There's no reason to omit that you are taking $y$ to be a function of $t$ on the RHS. Again, your decision to omit the $t$ can only lead to possible confusion about what is a function of what.

$f(x,y, t) = x^2+3y$ then $\frac{\partial f}{\partial t} = 0$

Here $y$ is not a function of $t$, which is an independent variable.

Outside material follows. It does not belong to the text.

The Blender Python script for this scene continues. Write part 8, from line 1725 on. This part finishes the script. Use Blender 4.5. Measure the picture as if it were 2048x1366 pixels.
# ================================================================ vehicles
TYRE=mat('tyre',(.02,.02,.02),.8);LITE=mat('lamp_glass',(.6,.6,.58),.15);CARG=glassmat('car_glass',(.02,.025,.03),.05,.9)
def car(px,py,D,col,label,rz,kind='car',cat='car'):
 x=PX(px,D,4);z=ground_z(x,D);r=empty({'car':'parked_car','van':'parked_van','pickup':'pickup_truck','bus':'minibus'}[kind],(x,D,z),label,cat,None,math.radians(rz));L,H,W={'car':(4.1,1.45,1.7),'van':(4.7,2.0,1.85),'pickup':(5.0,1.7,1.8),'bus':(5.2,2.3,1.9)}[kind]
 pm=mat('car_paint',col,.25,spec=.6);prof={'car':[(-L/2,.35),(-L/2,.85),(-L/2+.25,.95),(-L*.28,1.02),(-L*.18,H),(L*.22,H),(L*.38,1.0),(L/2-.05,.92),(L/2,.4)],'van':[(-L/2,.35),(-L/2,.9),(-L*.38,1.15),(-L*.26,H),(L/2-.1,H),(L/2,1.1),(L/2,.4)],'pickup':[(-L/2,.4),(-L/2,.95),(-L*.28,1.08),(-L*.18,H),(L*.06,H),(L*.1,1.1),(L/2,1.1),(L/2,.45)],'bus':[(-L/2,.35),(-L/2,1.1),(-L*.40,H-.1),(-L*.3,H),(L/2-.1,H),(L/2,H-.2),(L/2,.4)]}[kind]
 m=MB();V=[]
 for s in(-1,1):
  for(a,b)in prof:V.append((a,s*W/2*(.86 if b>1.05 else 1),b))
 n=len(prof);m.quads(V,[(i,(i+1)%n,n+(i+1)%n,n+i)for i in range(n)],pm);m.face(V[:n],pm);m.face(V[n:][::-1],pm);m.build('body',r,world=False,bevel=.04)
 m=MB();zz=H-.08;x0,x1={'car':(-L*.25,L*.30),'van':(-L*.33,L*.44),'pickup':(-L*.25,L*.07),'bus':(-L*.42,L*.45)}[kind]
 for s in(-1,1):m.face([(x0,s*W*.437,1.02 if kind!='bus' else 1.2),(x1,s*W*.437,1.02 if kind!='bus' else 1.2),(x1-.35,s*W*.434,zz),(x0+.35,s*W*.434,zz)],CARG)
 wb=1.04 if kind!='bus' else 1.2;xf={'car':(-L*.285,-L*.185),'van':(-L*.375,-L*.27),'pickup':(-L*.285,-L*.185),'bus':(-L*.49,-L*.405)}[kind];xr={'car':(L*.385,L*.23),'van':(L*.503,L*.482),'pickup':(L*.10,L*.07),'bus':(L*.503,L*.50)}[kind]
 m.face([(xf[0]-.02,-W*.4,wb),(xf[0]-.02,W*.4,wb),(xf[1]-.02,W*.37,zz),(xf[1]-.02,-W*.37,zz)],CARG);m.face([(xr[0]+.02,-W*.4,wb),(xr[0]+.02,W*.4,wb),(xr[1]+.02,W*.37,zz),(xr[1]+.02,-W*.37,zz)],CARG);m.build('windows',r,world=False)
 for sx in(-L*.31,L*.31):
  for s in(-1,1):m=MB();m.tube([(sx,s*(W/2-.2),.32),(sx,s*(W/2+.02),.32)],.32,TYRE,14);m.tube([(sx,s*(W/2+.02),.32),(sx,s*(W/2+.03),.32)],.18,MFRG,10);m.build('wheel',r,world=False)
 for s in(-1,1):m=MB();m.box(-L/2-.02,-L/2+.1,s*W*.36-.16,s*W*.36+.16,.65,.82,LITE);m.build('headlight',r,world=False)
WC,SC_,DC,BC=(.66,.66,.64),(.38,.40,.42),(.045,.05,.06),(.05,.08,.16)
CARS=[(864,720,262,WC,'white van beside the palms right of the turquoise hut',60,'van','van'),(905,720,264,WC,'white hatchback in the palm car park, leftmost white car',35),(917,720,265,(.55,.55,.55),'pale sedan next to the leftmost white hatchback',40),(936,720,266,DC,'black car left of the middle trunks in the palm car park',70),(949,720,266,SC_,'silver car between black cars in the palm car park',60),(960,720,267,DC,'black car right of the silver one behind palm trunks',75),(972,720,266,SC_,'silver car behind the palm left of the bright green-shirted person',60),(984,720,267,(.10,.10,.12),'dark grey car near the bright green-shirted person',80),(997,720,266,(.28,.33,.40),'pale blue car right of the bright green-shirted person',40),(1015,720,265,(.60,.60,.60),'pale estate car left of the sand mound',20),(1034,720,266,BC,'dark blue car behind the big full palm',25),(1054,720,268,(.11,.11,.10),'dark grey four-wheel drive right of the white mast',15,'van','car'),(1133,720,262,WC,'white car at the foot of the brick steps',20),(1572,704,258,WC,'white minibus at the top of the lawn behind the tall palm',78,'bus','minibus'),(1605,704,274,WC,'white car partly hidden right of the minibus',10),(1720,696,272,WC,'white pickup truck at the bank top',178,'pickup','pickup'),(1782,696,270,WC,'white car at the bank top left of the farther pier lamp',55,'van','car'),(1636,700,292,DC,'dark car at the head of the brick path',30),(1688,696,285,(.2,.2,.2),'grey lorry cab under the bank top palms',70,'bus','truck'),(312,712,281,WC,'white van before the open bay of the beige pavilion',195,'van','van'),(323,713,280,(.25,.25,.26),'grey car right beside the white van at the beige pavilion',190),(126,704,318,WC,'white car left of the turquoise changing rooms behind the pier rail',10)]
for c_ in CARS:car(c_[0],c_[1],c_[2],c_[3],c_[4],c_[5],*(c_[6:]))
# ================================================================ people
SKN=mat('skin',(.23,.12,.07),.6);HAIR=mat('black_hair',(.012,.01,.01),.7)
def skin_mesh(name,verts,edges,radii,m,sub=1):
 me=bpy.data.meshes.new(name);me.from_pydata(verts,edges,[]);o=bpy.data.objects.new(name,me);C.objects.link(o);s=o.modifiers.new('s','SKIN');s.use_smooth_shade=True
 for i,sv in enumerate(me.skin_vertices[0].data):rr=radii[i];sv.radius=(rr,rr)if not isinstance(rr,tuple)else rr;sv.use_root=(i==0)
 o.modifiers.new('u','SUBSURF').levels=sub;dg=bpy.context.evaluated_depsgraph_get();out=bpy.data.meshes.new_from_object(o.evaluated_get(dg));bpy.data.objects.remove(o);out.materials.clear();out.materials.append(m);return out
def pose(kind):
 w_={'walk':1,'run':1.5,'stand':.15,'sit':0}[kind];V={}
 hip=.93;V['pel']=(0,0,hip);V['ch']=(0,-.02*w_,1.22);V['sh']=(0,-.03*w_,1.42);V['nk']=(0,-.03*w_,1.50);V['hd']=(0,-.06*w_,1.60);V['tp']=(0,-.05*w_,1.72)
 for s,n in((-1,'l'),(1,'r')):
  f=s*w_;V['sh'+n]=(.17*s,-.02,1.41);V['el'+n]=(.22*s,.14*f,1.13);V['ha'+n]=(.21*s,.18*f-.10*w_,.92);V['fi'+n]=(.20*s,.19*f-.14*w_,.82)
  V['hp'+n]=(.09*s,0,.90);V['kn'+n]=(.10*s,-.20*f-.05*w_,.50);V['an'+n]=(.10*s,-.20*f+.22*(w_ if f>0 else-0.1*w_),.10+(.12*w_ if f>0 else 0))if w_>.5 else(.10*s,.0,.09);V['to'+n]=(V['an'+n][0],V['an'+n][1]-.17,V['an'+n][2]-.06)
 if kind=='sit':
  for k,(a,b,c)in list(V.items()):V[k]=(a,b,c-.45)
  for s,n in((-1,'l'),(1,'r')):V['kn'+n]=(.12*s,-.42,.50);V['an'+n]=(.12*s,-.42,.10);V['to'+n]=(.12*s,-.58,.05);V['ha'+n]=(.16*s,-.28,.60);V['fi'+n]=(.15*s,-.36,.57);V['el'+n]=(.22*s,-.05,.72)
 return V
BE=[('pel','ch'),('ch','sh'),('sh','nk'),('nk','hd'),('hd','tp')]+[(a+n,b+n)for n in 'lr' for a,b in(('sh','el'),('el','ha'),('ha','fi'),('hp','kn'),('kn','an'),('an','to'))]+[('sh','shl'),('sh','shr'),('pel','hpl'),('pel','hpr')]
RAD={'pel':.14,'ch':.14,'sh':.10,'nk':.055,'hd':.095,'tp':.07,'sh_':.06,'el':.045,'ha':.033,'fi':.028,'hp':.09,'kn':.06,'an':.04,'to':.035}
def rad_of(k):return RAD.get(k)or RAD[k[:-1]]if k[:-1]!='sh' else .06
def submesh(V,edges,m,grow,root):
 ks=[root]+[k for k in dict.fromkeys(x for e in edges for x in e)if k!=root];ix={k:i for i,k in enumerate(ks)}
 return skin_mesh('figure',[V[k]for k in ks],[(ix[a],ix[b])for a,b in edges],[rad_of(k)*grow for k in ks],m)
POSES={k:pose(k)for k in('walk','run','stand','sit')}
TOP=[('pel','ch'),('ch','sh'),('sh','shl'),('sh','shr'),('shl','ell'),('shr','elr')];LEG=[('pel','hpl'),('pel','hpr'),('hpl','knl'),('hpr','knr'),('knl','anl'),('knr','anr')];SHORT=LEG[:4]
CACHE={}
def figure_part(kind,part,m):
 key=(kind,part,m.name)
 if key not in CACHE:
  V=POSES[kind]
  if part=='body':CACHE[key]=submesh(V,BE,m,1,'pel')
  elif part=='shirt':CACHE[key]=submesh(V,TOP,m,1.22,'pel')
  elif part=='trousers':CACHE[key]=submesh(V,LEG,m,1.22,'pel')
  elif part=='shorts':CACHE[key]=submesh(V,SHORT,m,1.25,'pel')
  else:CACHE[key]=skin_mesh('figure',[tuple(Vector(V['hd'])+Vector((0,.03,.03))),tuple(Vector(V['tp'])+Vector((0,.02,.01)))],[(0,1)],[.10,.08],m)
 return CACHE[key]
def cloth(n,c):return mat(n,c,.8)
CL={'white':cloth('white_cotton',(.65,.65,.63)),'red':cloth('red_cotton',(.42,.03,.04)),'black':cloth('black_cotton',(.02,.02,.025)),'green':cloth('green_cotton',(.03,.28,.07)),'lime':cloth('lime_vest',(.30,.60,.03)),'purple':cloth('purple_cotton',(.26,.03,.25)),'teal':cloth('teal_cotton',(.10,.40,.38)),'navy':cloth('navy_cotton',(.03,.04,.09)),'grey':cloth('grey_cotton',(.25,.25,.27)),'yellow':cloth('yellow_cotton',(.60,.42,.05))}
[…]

Let me give a physical example of this idea. Suppose a particle of unit mass has a potential energy function $V(x, t)$. This function depends on position and time and is therefore a function of two variables. Example $V(x, t) = x^2 e^{-t}$, which gives us:

$\frac{\partial V}{\partial x} = 2xe^{-t}$ and $\frac{\partial V}{\partial t} = -x^2e^{-t}$

Now, imagine the particle takes a specific path $x(t)$, for example $x = \sin(t)$. You can now look at the particle's potential along its path, $V_p$ which is solely a function of $t$ given by:

$V_p(t) = V(x(t), t)) = V(\sin(t), t) = \sin^2(t)e^{-t}$

And, we have a normal derivative of $V_p$ given by the one dimensional chain rule:

$\frac{dV_p}{dt} = [2\sin(t) \cos(t) - \sin^2(t)]e^{-t}$

Now, we could verify the multi-dimensional chain rule in this case:

$\frac{dV_p}{dt} = \frac{\partial V}{\partial x} \frac{dx}{dt} + \frac{\partial V}{\partial t} = 2xe^{-t}\cos(t) -x^2e^{-t} = [2\sin(t) \cos(t) - \sin^2(t)]e^{-t}$

And that agrees with the normal derivative of $V_p$ so everything is correct.

My final point is that you should start to use examples like this to check whether you're doing a chain rule correctly.

 

[member 428835]

Cool, thanks for both your help! I really appreciate it!